Women and Walmart - What the Supreme Court Decision Really Means

There's a lot of confusion about the upcoming Walmart v Dukes Supreme Court decision.

The biggest confusion of all is that this is not a decision regarding whether there was or wasn't discrimination against the women of Walmart, when the case was first brought forward by six female Walmart employees.

And that's a very different subject.

Because now we're talking about big business.  Giant sized business.  The biggest businesses of them all.

Which is why twenty companies - all with the same size and scope issues as Walmart - have written in support of Walmart's position.  And why the US Chamber of Commerce is arguing on Walmart's side as well.

Part of Walmart's legal argument is that they have policies against discrimination and, because of that, the corporation can't be held responsible for decisions made at the store level.  Those are local decisions.  Not corporate.

After all, with over 4400 stores and over 1.4 million employees in the US, alone, how could they ensure that such actions would not exist or occur?

Which makes it worth noting that Walmart isn't saying that bad decisions haven't been made or that discrimination hasn't possibly occurred.  Just that it's out of their control.

On the other hand, you have the plaintiffs.  It started with one woman, Betty Dukes, who was then joined by five others - who have now grown to represent a class of women in the hundreds of thousands who claim that they have been discriminated against based on their gender.  Since 1998.

Their argument is that the company systemically pays women less than men, gives them smaller raises and offers fewer opportunities for promotion. Unfortunately for Walmart, their own numbers tend to support that argument as the proportion of women in management drops substantially the higher up in the organization one looks.

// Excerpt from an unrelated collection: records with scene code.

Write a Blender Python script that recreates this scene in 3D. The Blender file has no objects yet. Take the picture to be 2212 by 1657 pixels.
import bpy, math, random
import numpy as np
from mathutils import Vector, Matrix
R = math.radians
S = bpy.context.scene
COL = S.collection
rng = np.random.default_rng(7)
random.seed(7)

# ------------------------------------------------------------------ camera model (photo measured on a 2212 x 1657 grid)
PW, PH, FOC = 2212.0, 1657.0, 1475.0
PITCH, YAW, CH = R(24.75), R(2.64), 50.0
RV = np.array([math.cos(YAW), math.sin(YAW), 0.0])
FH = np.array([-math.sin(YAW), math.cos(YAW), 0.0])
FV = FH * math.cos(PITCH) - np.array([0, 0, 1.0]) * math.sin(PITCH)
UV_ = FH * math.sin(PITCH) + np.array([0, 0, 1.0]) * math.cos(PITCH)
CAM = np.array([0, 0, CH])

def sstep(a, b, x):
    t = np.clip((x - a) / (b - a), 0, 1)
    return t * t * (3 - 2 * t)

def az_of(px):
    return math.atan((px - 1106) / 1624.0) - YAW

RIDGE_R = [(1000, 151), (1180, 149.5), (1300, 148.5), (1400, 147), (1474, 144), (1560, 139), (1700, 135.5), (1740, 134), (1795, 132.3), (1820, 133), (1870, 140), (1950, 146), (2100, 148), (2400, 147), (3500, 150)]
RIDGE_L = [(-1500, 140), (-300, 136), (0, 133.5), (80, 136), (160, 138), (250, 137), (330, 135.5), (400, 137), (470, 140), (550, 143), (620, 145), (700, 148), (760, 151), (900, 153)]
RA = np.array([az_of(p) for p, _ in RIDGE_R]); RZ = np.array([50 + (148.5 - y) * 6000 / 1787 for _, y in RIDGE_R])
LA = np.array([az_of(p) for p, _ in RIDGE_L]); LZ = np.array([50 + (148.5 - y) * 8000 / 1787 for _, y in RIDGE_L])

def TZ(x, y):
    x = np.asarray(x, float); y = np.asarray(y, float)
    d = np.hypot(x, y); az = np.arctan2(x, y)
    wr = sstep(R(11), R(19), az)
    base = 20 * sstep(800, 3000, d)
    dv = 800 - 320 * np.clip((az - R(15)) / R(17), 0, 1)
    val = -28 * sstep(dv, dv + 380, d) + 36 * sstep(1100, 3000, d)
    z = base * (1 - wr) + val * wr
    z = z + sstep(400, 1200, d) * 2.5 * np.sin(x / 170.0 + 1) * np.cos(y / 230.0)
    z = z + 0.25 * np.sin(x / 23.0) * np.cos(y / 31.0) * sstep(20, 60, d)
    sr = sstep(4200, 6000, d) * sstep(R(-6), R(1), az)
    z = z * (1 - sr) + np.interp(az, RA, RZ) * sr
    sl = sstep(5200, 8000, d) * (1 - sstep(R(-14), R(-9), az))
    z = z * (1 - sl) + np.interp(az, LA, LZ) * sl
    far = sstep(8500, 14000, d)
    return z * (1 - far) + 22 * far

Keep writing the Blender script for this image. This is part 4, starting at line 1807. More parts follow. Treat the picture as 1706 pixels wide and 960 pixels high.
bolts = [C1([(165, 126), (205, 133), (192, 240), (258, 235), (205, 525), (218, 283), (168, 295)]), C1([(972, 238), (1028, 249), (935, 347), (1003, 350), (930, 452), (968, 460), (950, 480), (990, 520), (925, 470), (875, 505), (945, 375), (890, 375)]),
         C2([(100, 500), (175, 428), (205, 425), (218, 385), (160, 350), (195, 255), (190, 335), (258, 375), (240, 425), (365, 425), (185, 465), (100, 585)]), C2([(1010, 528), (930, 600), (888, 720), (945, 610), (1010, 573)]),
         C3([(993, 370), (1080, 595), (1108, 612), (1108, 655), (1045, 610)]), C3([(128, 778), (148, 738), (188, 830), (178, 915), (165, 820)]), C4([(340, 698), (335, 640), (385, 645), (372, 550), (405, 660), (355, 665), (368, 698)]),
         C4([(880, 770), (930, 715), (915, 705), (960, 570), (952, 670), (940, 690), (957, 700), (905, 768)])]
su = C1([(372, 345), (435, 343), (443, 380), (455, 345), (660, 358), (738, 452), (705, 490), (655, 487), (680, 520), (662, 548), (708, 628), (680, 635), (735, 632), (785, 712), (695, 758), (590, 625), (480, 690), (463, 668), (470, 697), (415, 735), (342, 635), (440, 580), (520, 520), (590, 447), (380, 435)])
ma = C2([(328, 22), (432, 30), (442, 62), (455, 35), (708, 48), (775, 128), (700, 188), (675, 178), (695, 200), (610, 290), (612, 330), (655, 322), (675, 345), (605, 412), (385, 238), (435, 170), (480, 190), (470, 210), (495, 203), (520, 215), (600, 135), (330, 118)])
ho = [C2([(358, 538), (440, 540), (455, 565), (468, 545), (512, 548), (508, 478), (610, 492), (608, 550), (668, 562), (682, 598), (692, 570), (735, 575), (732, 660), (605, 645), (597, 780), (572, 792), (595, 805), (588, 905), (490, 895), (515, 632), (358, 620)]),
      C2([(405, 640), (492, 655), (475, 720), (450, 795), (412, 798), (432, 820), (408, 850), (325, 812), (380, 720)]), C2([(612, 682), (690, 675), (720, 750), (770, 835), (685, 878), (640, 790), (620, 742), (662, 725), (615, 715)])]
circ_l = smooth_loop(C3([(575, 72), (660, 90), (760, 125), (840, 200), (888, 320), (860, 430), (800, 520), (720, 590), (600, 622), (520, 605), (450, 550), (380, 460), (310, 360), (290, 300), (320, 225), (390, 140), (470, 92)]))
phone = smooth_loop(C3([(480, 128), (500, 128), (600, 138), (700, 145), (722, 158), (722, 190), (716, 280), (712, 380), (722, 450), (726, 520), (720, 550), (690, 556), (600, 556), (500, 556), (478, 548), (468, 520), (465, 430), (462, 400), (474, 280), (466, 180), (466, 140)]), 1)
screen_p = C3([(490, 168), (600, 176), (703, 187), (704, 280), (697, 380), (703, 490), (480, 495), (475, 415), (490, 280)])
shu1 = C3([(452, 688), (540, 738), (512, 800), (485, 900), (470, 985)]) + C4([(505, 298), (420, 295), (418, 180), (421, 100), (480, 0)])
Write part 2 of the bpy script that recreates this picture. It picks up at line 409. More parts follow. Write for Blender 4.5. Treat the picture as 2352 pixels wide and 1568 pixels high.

If the case goes forward, the costs to Walmart will be in the billions.  That's even if, as is usually the case in class actions, it is settled out of court.

It also almost inevitably opens the door to other like-sized class actions against other employers.

So, even though this is about a point of law, it's worth going back to where this began.

Walmart is, evidently, discriminating against its employees.  Whether systemically or not, the fact is, it's happening.  And, for a company that was founded on the principals of and prides itself on the world-class systems that other organizations worldwide have adopted, it's a bit difficult to argue that in this one arena, there are no monitoring or enforcement systems in place.

Whatever the ruling, it will be landmark.  More immediately, though, what are you doing in your organization to ensure that you have the doors open to all the talent available...no matter the gender?